If there is a cinematic quality to Keefe’s work, that’s because he plainly admits to drawing inspiration from the structure, pacing, and reveals in movies. When Keefe flew to Paris to interview an HSBC computer technician he’d pitched to his editors as “the Edward Snowden of Swiss banking,” he quickly realized he was sitting across from a compulsive liar. At first, Keefe thought he needed to scuttle the story, because he couldn’t build a feature around such an unreliable subject. Then he remembered The Informant!, a 2009 Matt Damon film about a disastrous FBI source, and it inspired him to lean into the unreliability of his subject. While trying to make it as a magazine writer, Keefe briefly worked as a Hollywood screenwriter, adapting a Jo Nesbø novel for Channing Tatum and writing a script about Somali pirates for Jerry Bruckheimer. (“It is a mercy to the world that that didn’t get made and Captain Phillips did,” he says.)

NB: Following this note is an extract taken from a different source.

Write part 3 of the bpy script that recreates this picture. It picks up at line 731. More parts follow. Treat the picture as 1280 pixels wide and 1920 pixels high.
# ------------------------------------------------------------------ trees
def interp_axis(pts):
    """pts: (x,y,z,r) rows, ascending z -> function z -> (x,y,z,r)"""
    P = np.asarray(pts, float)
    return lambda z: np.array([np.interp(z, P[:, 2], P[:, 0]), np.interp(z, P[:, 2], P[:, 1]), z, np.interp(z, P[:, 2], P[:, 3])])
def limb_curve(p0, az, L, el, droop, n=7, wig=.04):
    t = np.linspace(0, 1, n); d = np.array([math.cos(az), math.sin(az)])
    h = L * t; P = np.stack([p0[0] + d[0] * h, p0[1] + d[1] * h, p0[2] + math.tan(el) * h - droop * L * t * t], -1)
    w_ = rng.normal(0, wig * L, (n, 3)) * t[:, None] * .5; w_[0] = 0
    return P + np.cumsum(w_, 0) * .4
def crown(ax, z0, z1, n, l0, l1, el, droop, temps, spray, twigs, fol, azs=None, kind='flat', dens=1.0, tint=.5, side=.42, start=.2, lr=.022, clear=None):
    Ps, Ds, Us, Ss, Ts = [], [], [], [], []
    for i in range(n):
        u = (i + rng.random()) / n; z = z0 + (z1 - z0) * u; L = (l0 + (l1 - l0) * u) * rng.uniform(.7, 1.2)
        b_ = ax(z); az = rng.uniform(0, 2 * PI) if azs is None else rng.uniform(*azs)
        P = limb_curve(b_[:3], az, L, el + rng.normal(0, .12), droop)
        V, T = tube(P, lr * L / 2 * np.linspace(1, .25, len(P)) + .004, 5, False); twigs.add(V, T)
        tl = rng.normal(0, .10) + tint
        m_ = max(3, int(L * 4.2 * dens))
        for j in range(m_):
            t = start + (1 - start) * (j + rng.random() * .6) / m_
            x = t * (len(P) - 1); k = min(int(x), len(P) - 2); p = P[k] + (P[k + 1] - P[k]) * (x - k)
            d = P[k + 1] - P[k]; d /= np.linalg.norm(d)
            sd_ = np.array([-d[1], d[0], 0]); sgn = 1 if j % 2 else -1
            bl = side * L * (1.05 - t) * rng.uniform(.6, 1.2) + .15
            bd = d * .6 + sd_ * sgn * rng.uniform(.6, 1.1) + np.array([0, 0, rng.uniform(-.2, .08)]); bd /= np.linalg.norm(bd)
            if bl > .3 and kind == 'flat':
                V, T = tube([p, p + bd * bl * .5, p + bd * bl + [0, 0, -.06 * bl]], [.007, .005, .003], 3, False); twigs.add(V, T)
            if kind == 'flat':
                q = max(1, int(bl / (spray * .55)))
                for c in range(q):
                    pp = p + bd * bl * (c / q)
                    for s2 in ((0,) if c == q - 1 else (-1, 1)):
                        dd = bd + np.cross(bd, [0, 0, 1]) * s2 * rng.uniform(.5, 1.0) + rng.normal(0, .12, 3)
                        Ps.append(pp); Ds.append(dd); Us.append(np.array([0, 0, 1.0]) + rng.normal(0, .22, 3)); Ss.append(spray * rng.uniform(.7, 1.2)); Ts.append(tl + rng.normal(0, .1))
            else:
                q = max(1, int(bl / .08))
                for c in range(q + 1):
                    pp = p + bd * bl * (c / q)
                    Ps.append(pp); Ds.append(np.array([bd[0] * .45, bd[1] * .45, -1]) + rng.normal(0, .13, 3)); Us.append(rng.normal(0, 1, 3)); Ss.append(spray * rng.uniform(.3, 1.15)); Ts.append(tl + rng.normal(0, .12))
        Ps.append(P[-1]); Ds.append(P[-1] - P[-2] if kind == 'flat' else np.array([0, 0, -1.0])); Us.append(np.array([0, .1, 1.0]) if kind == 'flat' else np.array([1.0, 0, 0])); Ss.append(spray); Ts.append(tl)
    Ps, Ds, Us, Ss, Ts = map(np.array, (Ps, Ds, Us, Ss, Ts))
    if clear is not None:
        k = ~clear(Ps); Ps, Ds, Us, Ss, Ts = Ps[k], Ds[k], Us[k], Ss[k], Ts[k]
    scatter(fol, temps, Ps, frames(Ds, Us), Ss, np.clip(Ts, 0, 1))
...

Back at Tompkins Square Park, Keefe is finishing the last few bites of his sandwich before getting back to work on a story about a CIA hacker on trial for allegedly leaking a massive cache of files to WikiLeaks. Before leaving, I ask whether he regrets any part of his interviews with Bishop’s parents. “I wouldn’t change a thing,” he says. “It’s a thing that I wrestle with not so much ethically but emotionally. It’s the Janet Malcolm thing, right? When you sit down to write, if you are pulling punches on behalf of the people you’re writing about, you’re not doing your job. There may be a necessary and inescapable cruelty in that. Which emotionally is hard for me but, professionally, I feel fine with.”